Jarvis1 is a framework for developing APL-based webservices. Jarvis helps you make your APL code available as a webservices.

A tale of two paradigms

In a nutshell, Jarvis is an HTTP server that receives requests and calls your APL code, passing any parameters from the request to your APL function. It then bundles up the result from your APL function and sends it back as the response to the request. Jarvis implements two types of webservices, JSON-based (JSONServer) and REST-based (RESTServer). JSONServer and RESTServer differ primarily in the way they service requests.

The JSON-based paradigm is the next generation of Dyalog's JSONServer and syntactically compatible with JSONServer found in the JSONServer repository. As such, we'll refer to it as JSONServer in this Wiki. However, the JSONServer available through Jarvis includes features (like session management) not found in the JSONServer repository.

The REST-based paradigm (we'll call it RESTServer) allows you to develop RESTful-style webservices.

JSONServer

The endpoints for your webservice are APL function names. The functions take an APL array as their right argument and return an APL array as their result. Jarvis handles:

  • converting the JSON payload from the HTTP request to an APL array
  • calls your function, passing the APL array
  • takes your APL array result, converts it to JSON and sends it back as the payload in the response

RESTServer

RESTful web services2 use standard HTTP request methods (GET, POST, PUT, DELETE, et al) to specify actions upon the resource specified by the request's URI. The endpoints a RESTServer webservice are APL functions you write to handle the HTTP methods you wish to support. You implement only the methods that make sense for your service. For instance, a read-only service might support only the GET method. It's up to you to decide what URI syntax to implement, how to parse it and how to act upon it.
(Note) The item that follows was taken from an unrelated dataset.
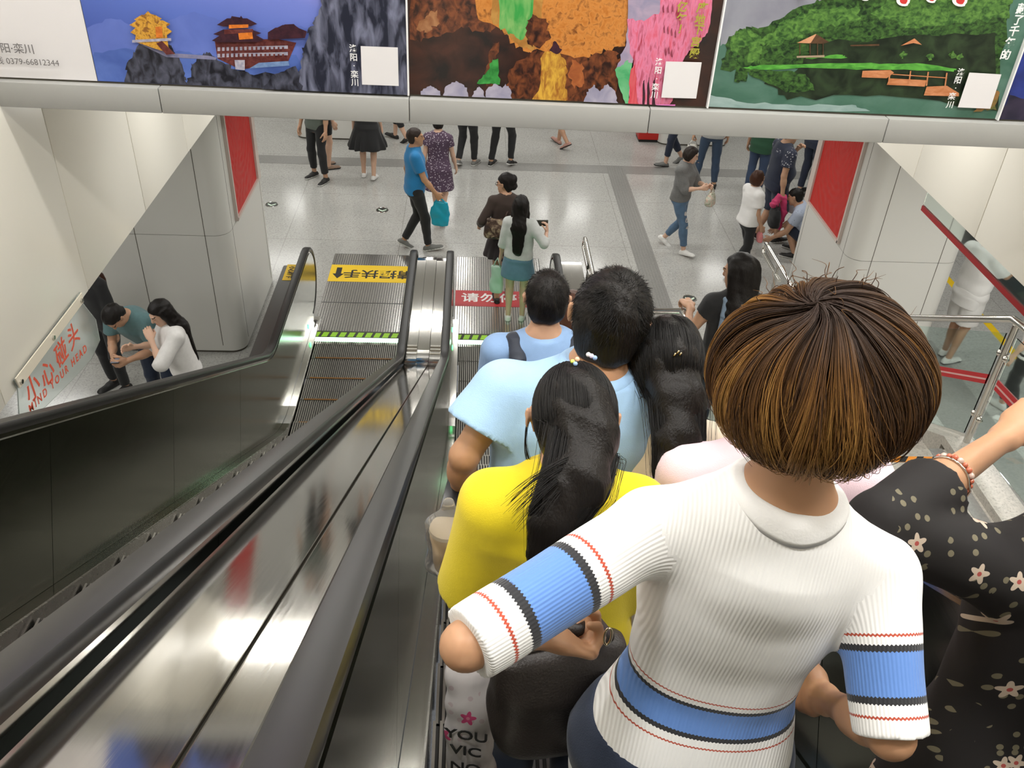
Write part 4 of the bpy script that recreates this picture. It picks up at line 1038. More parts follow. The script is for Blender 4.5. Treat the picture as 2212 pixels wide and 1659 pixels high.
        t1 = t0 + td * .042 * k; td2 = unit(a * .85 + c * (.25 - .3 * min(cu, 1)) + pn * (.35 + .45 * min(cu, 1))); t2 = t1 + td2 * .032 * k; t3 = t2 + unit(td2 + pn * .2) * .024 * k
        P += [(rc(t0, t1, .0155 * k, .0118 * k), .010), (rc(t1, t2, .0112 * k, .0098 * k), .004), (rc(t2, t3, .0096 * k, .008 * k), .004)]
        s.handframe = getattr(s, 'handframe', {}); s.handframe[i] = (wr, a, pn, c)
        return P, [wr, t3] + ext
    def skin_prims(s, face=True):
        S = s.s; B = s.bulk ** 0.6; P = [(loft(s.pel, s.A, s.prof), .03)]
        for i, (sh, el, wr) in enumerate(s.arms):
            m = (1.0 if not s.fem else .88) * s.thin
            P += [(rc(s.T(0, -.01, .535), sh + s.A[2] * .006 * S, .040 * S, .046 * S * m * B), .05), (rc(sh, sh + (el - sh) * .35, .056 * S * m * B, .050 * S * m * B), .035),
                  (rc(sh, el, .050 * S * m * B, .037 * S * m * B), .02), (rc(el, el + (wr - el) * .45, .036 * S * m * B, .037 * S * m * B), .02), (rc(el + (wr - el) * .3, wr, .036 * S * m * B, .024 * S * m), .02)]
        for i, (hip, kn, an, pit, yaw) in enumerate(s.legs):
            P += [(rc(hip + V3(0, 0, .01), kn, .086 * S * B, .054 * S * B), .03), (rc(kn, an, .050 * S * B, .035 * S), .02)]
            bk = unit(np.cross(kn - an, V3(1, 0, 0))); bk = -bk if bk[1] > 0 else bk
            P.append((rc(kn + (an - kn) * .18 + bk * .016 * S, kn + (an - kn) * .5 + bk * .012 * S, .046 * S * B, .036 * S * B), .03))
            f = s.foot(i)
            P += [(rc(an + f[1] * -.02 * S - f[2] * .045 * S, an + f[1] * .09 * S - f[2] * .045 * S, .032 * S, .03 * S), .02), (rc(an + f[1] * .06 * S - f[2] * .05 * S, an + f[1] * .16 * S - f[2] * .055 * S, .036 * S, .022 * S, (f[2], 1.35)), .02)]
        P += s.head_prims(face); return P
    def head_prims(s, face=True):
        k = s.hs; h = lambda x, y, z: s.hc + s.Rh @ V3(x, y, z) * k; R = s.Rh; P = []
        P.append((rc(s.T(0, -.012, .50), h(0, -.022, -.055), .052 * s.s * (0.9 if s.fem else 1.06), .050 * s.s * (0.88 if s.fem else 1.04)), .03))
        P.append((ell(h(0, -.012, .020), R, V3(.076, .096, .090) * k), .02))
        P.append((ell(h(0, .034, -.045), R, V3(.060, .062, .074) * k), .03)); P.append((ell(h(0, .070, -.098), R, V3(.024, .022, .02) * k), .03))
        P.append((rc(h(0, .092, .008), h(0, .108, -.030), .008 * k, .013 * k), .014))                      # nose
        P.append((rc(h(-.020, .088, -.066), h(.020, .088, -.066), .007 * k, .007 * k), .012))              # lips
        P.append((rc(h(-.036, .082, .020), h(.036, .082, .020), .011 * k, .011 * k), .02))                 # brow
        e_ = s.ear
        for sx in (-1, 1): P.append((rc(h(sx * (.078 + e_ * .5), -.004, .014), h(sx * .076, .002, -.026), .019 * k, .012 * k, (R[:, 0], 2.2)), .006)); P.append((rc(h(sx * (.087 + e_), -.014, .018), h(sx * (.084 + e_), -.012, -.012), .010 * k, .008 * k, (R[:, 0], 1.6)), .006))
        return P
    def foot(s, i):
        hip, kn, an, pit, yaw = s.legs[i]
        f = rotz(-yaw) @ rotx(pit) ; return f @ V3(1, 0, 0), f @ V3(0, 1, 0), f @ V3(0, 0, 1)
    def bounds(s, P, m=.03):
        lo = np.min([p[0][1] for p in P], 0) - m; hi = np.max([p[0][2] for p in P], 0) + m; return lo, hi
    def build(s, P, h, fine=(), wr=None, post=None, smooth=1):
        lo, hi = s.bounds(P); g = Grid(lo, hi, h, fine)
        for p, k in P: g.add(p, k)
        if wr: g.wrinkle(*wr)
        if post: post(g)
        return g.mesh(smooth)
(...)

GET /customer                ⍝ return list of all customers
GET /customer/123            ⍝ return customer 123's information
GET /customer?id=123         ⍝ alternate form to return customer 123's information
GET /customer/123/order      ⍝ return the list of orders for customer 123
GET /customer/123/order/4567 ⍝ return the details of order 4567 for customer 123
GET /customer/123?order=4567 ⍝ alternate form of the above
GET /customer/123/order/4567/status ⍝ return the status of order 4567 for customer 123

1 Why did we call it Jarvis? It turns out that naming something is almost as hard as developing the code for it. Originally we thought of having two repositories (JSONServer and RESTServer), but decided since there was a high overlap in the underlying server code to have a single dual-paradigm repository. A number of names were considered and tossed out (DServer - too ambiguous, HTTPServer - too misleading, etc). Eventually, in frustration, Jarvis was suggested as a tongue-in-cheek option. J.A.R.V.I.S is an intelligent computing system from the Marvel Cinematic Universe, originally seen in the movie "Iron Man". Somehow the name garnered of positive feedback and we "retrofitted" it to mean Json And Rest serVIS.

2This Wiki will not attempt to teach you the principles of RESTful web services; there are many resources expounding many opinions on what a RESTful web service should be. In truth, you have a lot of flexibility to implement your service however makes the most sense to your situation.